**DIRECTION:**
From the first line of the data below, repeat each line exactly until you reach the line with "bg = w.node_tree.nodes['Background'];"; include that line too.
# start of DATA SHOWN
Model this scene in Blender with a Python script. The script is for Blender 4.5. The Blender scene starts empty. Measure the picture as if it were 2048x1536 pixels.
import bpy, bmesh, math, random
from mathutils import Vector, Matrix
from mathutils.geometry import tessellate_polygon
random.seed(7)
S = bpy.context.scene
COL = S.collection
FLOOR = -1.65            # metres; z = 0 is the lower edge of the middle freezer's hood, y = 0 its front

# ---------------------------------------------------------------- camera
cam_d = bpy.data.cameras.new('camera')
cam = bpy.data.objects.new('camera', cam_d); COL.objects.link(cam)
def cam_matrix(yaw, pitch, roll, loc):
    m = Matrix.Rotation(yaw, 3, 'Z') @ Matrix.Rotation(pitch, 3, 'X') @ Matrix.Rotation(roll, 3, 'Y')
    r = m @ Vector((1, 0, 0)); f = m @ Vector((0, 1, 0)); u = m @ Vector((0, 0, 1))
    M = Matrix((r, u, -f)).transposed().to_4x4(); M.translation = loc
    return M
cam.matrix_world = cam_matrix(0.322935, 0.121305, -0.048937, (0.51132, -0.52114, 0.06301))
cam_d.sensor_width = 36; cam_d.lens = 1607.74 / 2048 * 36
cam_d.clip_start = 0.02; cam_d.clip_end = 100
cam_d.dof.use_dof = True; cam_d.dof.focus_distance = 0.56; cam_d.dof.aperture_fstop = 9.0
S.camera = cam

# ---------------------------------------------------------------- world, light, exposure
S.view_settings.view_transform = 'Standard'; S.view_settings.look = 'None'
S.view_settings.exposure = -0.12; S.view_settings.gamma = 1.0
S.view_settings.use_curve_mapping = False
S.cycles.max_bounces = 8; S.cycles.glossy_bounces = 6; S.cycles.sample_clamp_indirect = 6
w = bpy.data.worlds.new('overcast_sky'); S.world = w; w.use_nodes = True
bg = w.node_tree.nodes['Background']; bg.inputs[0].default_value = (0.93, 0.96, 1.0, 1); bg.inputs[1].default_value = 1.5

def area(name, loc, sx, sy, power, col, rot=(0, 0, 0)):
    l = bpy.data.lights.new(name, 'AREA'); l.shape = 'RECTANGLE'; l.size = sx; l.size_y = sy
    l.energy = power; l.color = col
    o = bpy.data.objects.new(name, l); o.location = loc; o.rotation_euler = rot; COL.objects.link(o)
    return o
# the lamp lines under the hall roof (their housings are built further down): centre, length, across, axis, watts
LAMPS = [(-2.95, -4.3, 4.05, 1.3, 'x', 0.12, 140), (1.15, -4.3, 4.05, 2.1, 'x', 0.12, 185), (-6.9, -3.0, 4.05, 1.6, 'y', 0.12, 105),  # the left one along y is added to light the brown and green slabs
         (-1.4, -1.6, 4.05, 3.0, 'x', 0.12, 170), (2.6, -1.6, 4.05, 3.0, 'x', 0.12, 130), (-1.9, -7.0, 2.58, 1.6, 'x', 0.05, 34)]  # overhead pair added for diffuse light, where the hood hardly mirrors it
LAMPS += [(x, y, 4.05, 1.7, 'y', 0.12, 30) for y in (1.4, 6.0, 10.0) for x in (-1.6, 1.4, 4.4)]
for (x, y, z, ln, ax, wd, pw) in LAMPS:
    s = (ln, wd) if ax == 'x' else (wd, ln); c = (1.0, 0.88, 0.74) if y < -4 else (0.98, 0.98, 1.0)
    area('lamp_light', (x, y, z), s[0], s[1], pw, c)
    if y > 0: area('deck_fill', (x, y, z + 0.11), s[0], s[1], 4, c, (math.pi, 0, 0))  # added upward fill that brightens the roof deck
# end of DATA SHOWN
**EXPECTED ANSWER:**
Model this scene in Blender with a Python script. The script is for Blender 4.5. The Blender scene starts empty. Measure the picture as if it were 2048x1536 pixels.
import bpy, bmesh, math, random
from mathutils import Vector, Matrix
from mathutils.geometry import tessellate_polygon
random.seed(7)
S = bpy.context.scene
COL = S.collection
FLOOR = -1.65            # metres; z = 0 is the lower edge of the middle freezer's hood, y = 0 its front

# ---------------------------------------------------------------- camera
cam_d = bpy.data.cameras.new('camera')
cam = bpy.data.objects.new('camera', cam_d); COL.objects.link(cam)
def cam_matrix(yaw, pitch, roll, loc):
    m = Matrix.Rotation(yaw, 3, 'Z') @ Matrix.Rotation(pitch, 3, 'X') @ Matrix.Rotation(roll, 3, 'Y')
    r = m @ Vector((1, 0, 0)); f = m @ Vector((0, 1, 0)); u = m @ Vector((0, 0, 1))
    M = Matrix((r, u, -f)).transposed().to_4x4(); M.translation = loc
    return M
cam.matrix_world = cam_matrix(0.322935, 0.121305, -0.048937, (0.51132, -0.52114, 0.06301))
cam_d.sensor_width = 36; cam_d.lens = 1607.74 / 2048 * 36
cam_d.clip_start = 0.02; cam_d.clip_end = 100
cam_d.dof.use_dof = True; cam_d.dof.focus_distance = 0.56; cam_d.dof.aperture_fstop = 9.0
S.camera = cam

# ---------------------------------------------------------------- world, light, exposure
S.view_settings.view_transform = 'Standard'; S.view_settings.look = 'None'
S.view_settings.exposure = -0.12; S.view_settings.gamma = 1.0
S.view_settings.use_curve_mapping = False
S.cycles.max_bounces = 8; S.cycles.glossy_bounces = 6; S.cycles.sample_clamp_indirect = 6
w = bpy.data.worlds.new('overcast_sky'); S.world = w; w.use_nodes = True
bg = w.node_tree.nodes['Background']; bg.inputs[0].default_value = (0.93, 0.96, 1.0, 1); bg.inputs[1].default_value = 1.5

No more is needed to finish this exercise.